Written problem
Quote the material below exactly as written, from the first line to the line that holds "col = scn.collection", endpoints included.

Collected material

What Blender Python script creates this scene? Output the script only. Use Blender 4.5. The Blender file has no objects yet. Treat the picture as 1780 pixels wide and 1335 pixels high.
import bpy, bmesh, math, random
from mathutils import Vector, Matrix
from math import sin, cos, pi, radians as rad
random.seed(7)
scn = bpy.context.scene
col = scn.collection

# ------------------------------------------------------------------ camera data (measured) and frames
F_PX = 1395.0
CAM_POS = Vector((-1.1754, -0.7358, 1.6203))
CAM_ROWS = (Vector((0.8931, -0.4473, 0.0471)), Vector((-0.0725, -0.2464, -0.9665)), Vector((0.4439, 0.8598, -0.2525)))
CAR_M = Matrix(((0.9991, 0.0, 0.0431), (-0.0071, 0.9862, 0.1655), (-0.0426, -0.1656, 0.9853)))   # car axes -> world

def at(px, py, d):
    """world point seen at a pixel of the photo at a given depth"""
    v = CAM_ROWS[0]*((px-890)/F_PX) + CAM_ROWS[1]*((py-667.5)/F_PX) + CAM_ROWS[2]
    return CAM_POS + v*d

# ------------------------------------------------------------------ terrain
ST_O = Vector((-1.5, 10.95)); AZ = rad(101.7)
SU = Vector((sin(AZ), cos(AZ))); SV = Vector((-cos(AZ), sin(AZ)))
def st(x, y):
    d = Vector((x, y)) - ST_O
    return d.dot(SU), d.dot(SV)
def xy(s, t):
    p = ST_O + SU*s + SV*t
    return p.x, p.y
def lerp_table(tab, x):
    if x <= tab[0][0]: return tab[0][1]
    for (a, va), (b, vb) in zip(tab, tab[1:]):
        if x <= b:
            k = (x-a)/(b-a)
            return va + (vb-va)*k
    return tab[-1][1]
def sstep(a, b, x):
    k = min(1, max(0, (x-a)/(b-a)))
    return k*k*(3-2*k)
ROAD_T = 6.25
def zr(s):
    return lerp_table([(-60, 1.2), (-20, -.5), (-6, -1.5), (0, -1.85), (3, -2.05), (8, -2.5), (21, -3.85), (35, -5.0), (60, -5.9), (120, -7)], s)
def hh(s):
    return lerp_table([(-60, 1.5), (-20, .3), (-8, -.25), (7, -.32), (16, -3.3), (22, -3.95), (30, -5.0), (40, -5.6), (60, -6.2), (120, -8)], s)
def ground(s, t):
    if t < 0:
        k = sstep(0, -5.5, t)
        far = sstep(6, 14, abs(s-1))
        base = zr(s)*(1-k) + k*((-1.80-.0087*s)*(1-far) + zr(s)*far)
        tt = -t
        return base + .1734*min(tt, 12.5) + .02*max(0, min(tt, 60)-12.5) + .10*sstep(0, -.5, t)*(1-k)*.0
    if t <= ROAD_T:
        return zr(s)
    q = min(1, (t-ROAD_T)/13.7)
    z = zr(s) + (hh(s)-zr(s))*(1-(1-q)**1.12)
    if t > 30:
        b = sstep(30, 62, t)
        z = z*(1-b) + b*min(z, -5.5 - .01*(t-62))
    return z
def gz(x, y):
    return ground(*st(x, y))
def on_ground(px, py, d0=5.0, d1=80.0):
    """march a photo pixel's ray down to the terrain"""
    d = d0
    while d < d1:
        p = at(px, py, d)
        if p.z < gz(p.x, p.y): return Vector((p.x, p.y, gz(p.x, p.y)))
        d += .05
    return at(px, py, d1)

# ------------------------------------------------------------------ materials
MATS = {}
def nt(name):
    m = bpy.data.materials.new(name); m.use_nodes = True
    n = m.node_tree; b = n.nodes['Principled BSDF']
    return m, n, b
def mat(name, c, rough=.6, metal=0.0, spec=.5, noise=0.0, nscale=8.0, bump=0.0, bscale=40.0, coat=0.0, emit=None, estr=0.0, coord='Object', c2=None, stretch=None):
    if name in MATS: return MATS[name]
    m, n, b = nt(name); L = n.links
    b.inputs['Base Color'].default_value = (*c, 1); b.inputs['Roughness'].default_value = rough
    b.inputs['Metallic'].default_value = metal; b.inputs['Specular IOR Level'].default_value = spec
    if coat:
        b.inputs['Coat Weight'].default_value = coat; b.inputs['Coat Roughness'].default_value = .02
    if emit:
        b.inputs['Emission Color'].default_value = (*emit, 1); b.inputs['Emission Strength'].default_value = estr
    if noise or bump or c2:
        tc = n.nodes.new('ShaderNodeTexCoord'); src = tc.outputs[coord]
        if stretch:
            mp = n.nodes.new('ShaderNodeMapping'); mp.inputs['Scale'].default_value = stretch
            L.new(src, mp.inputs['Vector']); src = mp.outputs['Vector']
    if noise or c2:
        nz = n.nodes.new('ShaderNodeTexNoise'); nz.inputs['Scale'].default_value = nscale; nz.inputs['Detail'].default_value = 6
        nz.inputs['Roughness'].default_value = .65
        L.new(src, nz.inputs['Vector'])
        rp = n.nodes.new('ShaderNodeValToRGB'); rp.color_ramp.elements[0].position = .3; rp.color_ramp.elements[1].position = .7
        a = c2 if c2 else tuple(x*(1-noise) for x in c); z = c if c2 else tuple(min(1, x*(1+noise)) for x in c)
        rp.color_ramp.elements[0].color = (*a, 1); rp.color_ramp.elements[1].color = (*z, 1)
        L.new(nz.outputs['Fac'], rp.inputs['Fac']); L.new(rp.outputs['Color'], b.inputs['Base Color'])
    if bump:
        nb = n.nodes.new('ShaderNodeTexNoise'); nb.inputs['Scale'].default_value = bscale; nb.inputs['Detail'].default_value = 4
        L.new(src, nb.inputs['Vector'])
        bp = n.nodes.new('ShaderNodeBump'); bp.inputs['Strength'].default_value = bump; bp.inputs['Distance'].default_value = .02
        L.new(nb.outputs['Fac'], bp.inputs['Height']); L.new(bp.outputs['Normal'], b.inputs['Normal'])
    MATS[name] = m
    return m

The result
What Blender Python script creates this scene? Output the script only. Use Blender 4.5. The Blender file has no objects yet. Treat the picture as 1780 pixels wide and 1335 pixels high.
import bpy, bmesh, math, random
from mathutils import Vector, Matrix
from math import sin, cos, pi, radians as rad
random.seed(7)
scn = bpy.context.scene
col = scn.collection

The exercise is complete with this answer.